[START OF Source excerpt]

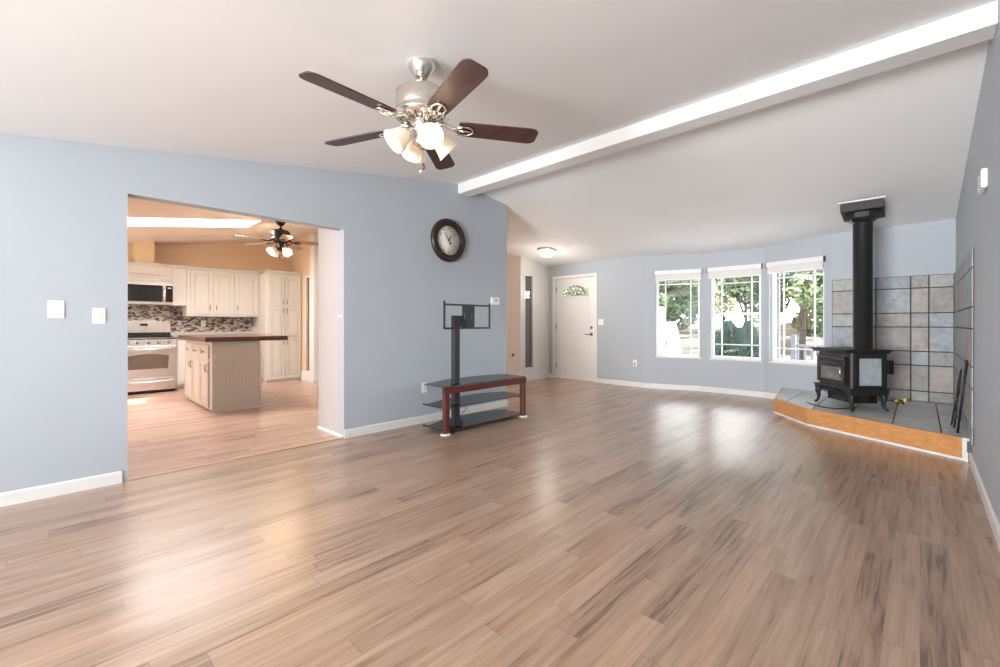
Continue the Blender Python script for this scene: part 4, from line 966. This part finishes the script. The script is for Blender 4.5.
def tree(label, x, y, h, spread, m, seed, trunk_h=None, size=.12, count=14000, droop=0, low=.42):
    rnd = random.Random(seed); t = thing('tree', label, 'tree', (x, y, GZ))
    blobs = []
    for i in range(22):
        a = rnd.uniform(0, 2 * PI); rr_ = spread * rnd.uniform(.1, .85); blobs.append(((rr_ * math.cos(a), rr_ * math.sin(a), h * rnd.uniform(low, .95) - droop * rr_), spread * rnd.uniform(.22, .42)))
    b = MB(); b.tube([(0, 0, 0), (.05, .02, h * .3), (-.04, .05, h * .6), (0, 0, h * .85)], [.12, .09, .06, .02], 8)
    for i in range(7):
        c, _ = blobs[i]; b.tube([(0, 0, h * rnd.uniform(.25, .5)), (c[0] * .5, c[1] * .5, c[2] * .75), c], [.07, .045, .015], 6)
    b.build('trunk', M['bark'], t); leaves(rnd, blobs, count, size).build('foliage', m, t); return t
tree('green leafy tree seen in the right bay window', -3.1, 19.0, 5.8, 2.7, M['leaf1'], 1, low=.27)
tree('pale olive tree seen at the left of the middle bay window', -10.3, 34.0, 6.4, 3.4, M['leaf2'], 2, low=.3)
tree('darker green tree seen at the top right of the middle bay window', -6.9, 26.5, 7.4, 2.2, M['leaf1'], 3, low=.5)
tree('yellow green tree seen in the left bay window', -8.4, 19.5, 5.4, 2.1, M['leaf1'], 4, droop=.35, low=.4)
tree('pale olive tree far left, seen through the fan light of the front door', -14.3, 21.5, 5.4, 3.0, M['leaf2'], 6, low=.3)
def bush(label, x, y, lumps, seed):
    rnd = random.Random(seed); t = thing('evergreen_shrub', label, 'shrub', (x, y, GZ))
    b = MB()
    for (lx, ly, h, r) in lumps:
        for _ in range(2600):
            k = rnd.random() ** .75; z = h * k; rad = r * (1 - k ** 2.2) ** .6 * rnd.uniform(.55, 1.1) + .03; a = rnd.uniform(0, 2 * PI)
            p = Vector((lx + rad * math.cos(a), ly + rad * math.sin(a), z)); u = Vector((math.cos(a) * .6, math.sin(a) * .6, rnd.uniform(.4, 1.3))).normalized(); w = Vector((-math.sin(a), math.cos(a), 0)); s = .09
            b._f([b.v(p - u * s * .5), b.v(p + w * .03), b.v(p + u * s), b.v(p - w * .03)])
    b.build('needles', M['leaf3'], t)
    q = MB()
    for (lx, ly, h, r) in lumps: q.tube([(0, 0, 0), (lx, ly, h * .85)], [.05, .015], 8)
    q.build('trunk', M['bark'], t)
bush('bushy blue green evergreen with several leaders outside the middle bay window', -3.95, 14.0, [(-.42, 0, 1.30, .34), (-.16, .1, 1.66, .36), (.12, -.05, 1.45, .34), (.38, .05, 1.62, .36), (.62, 0, 1.15, .30)], 11)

[END OF Source excerpt]

* **Aim of the exercise**
Pictures are excluded; output everything else in the data verbatim.

* **Expected output**
Continue the Blender Python script for this scene: part 4, from line 966. This part finishes the script. The script is for Blender 4.5.
def tree(label, x, y, h, spread, m, seed, trunk_h=None, size=.12, count=14000, droop=0, low=.42):
    rnd = random.Random(seed); t = thing('tree', label, 'tree', (x, y, GZ))
    blobs = []
    for i in range(22):
        a = rnd.uniform(0, 2 * PI); rr_ = spread * rnd.uniform(.1, .85); blobs.append(((rr_ * math.cos(a), rr_ * math.sin(a), h * rnd.uniform(low, .95) - droop * rr_), spread * rnd.uniform(.22, .42)))
    b = MB(); b.tube([(0, 0, 0), (.05, .02, h * .3), (-.04, .05, h * .6), (0, 0, h * .85)], [.12, .09, .06, .02], 8)
    for i in range(7):
        c, _ = blobs[i]; b.tube([(0, 0, h * rnd.uniform(.25, .5)), (c[0] * .5, c[1] * .5, c[2] * .75), c], [.07, .045, .015], 6)
    b.build('trunk', M['bark'], t); leaves(rnd, blobs, count, size).build('foliage', m, t); return t
tree('green leafy tree seen in the right bay window', -3.1, 19.0, 5.8, 2.7, M['leaf1'], 1, low=.27)
tree('pale olive tree seen at the left of the middle bay window', -10.3, 34.0, 6.4, 3.4, M['leaf2'], 2, low=.3)
tree('darker green tree seen at the top right of the middle bay window', -6.9, 26.5, 7.4, 2.2, M['leaf1'], 3, low=.5)
tree('yellow green tree seen in the left bay window', -8.4, 19.5, 5.4, 2.1, M['leaf1'], 4, droop=.35, low=.4)
tree('pale olive tree far left, seen through the fan light of the front door', -14.3, 21.5, 5.4, 3.0, M['leaf2'], 6, low=.3)
def bush(label, x, y, lumps, seed):
    rnd = random.Random(seed); t = thing('evergreen_shrub', label, 'shrub', (x, y, GZ))
    b = MB()
    for (lx, ly, h, r) in lumps:
        for _ in range(2600):
            k = rnd.random() ** .75; z = h * k; rad = r * (1 - k ** 2.2) ** .6 * rnd.uniform(.55, 1.1) + .03; a = rnd.uniform(0, 2 * PI)
            p = Vector((lx + rad * math.cos(a), ly + rad * math.sin(a), z)); u = Vector((math.cos(a) * .6, math.sin(a) * .6, rnd.uniform(.4, 1.3))).normalized(); w = Vector((-math.sin(a), math.cos(a), 0)); s = .09
            b._f([b.v(p - u * s * .5), b.v(p + w * .03), b.v(p + u * s), b.v(p - w * .03)])
    b.build('needles', M['leaf3'], t)
    q = MB()
    for (lx, ly, h, r) in lumps: q.tube([(0, 0, 0), (lx, ly, h * .85)], [.05, .015], 8)
    q.build('trunk', M['bark'], t)
bush('bushy blue green evergreen with several leaders outside the middle bay window', -3.95, 14.0, [(-.42, 0, 1.30, .34), (-.16, .1, 1.66, .36), (.12, -.05, 1.45, .34), (.38, .05, 1.62, .36), (.62, 0, 1.15, .30)], 11)